** Begin Dataset records **
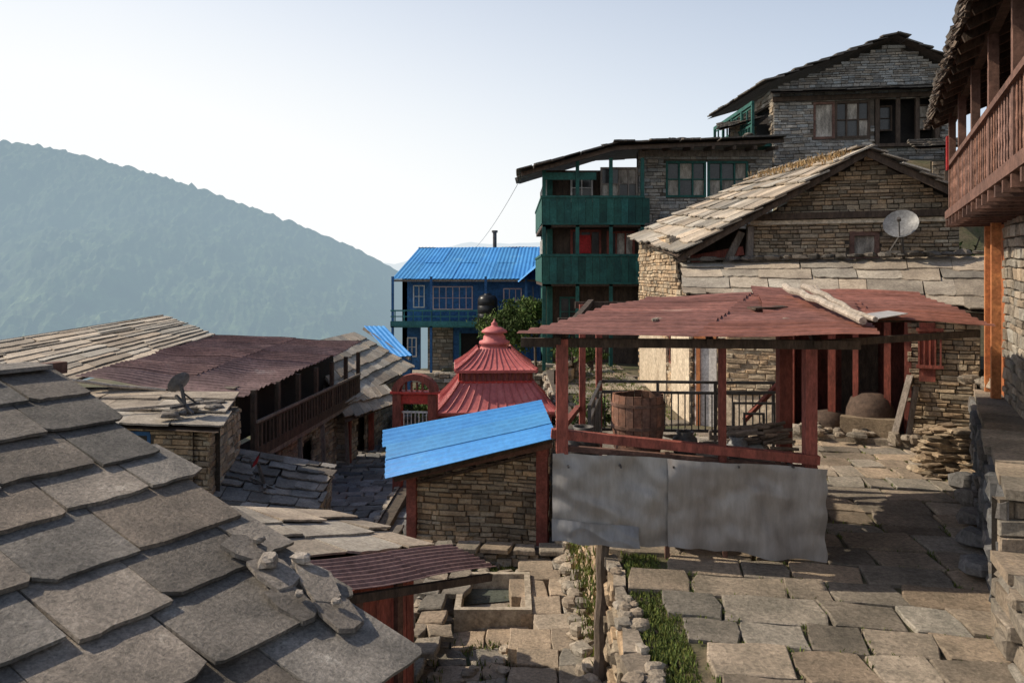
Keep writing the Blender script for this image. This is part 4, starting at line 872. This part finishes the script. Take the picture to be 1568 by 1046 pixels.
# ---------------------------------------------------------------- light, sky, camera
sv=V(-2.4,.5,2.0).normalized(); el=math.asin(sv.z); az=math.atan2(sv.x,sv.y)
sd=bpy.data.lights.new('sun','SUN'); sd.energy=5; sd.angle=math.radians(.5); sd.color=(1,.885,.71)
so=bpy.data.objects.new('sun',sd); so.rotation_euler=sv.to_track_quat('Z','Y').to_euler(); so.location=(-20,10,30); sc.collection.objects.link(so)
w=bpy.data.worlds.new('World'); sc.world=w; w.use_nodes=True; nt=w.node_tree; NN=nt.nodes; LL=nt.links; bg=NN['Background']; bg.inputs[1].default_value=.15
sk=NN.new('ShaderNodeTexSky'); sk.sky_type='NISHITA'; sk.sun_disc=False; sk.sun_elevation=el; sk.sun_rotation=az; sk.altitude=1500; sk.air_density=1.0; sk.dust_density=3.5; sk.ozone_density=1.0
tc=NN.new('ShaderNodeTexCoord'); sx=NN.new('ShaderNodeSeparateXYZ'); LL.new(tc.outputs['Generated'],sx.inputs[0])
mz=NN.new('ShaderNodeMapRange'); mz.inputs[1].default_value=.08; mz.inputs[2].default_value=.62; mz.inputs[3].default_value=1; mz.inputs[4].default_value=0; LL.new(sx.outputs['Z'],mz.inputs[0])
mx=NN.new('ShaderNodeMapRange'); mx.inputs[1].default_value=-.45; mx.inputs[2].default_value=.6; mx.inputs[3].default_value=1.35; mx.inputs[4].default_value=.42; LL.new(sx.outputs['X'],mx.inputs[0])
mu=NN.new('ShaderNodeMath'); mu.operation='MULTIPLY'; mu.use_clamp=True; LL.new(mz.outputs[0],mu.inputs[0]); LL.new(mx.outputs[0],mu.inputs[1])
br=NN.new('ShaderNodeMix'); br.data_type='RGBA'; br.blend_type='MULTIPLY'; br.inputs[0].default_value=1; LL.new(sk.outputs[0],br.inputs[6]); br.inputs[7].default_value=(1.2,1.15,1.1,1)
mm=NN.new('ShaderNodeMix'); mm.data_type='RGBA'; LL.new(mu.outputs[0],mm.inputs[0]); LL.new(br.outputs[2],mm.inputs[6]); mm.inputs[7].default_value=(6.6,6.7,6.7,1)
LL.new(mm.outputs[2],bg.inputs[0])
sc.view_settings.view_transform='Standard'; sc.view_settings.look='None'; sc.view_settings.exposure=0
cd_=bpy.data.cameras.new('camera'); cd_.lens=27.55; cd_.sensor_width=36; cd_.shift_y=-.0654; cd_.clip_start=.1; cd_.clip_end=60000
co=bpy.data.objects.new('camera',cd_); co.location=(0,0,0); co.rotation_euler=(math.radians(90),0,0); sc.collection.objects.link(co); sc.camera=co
** End Dataset records **
** Begin Dataset records **
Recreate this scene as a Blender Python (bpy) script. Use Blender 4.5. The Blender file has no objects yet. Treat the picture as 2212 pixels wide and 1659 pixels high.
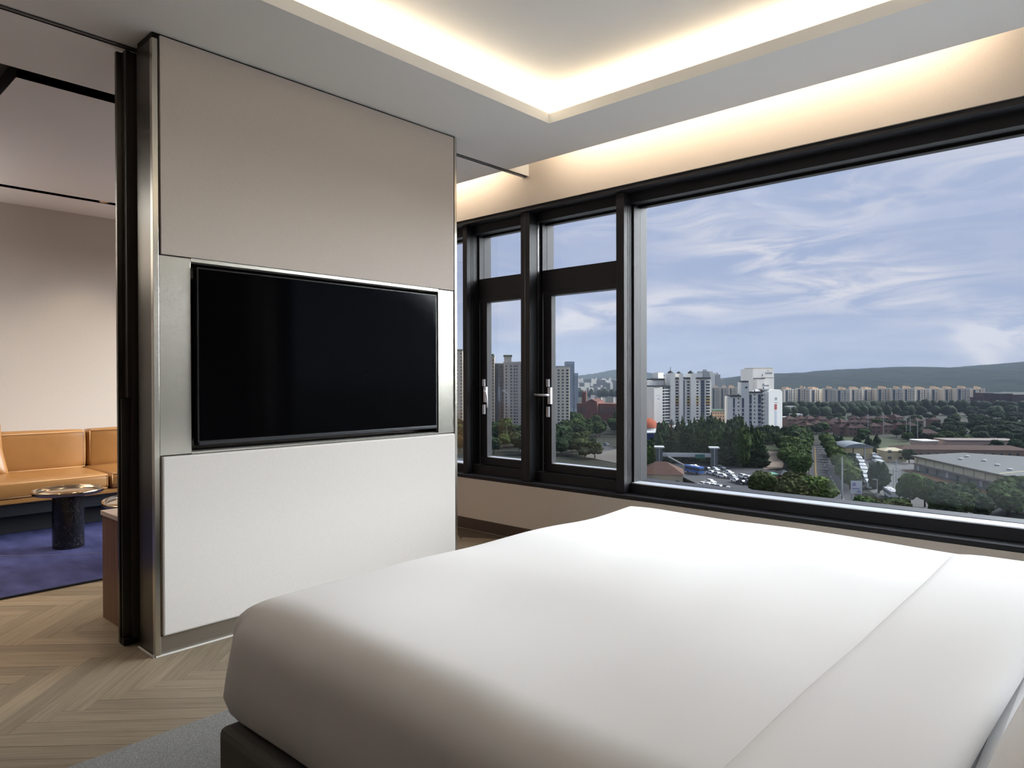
** End Dataset records **
Instructions to follow
Filter the entries down to the lines containing "pixels". Copy each of those lines.

Written response
Keep writing the Blender script for this image. This is part 4, starting at line 872. This part finishes the script. Take the picture to be 1568 by 1046 pixels.
Recreate this scene as a Blender Python (bpy) script. Use Blender 4.5. The Blender file has no objects yet. Treat the picture as 2212 pixels wide and 1659 pixels high.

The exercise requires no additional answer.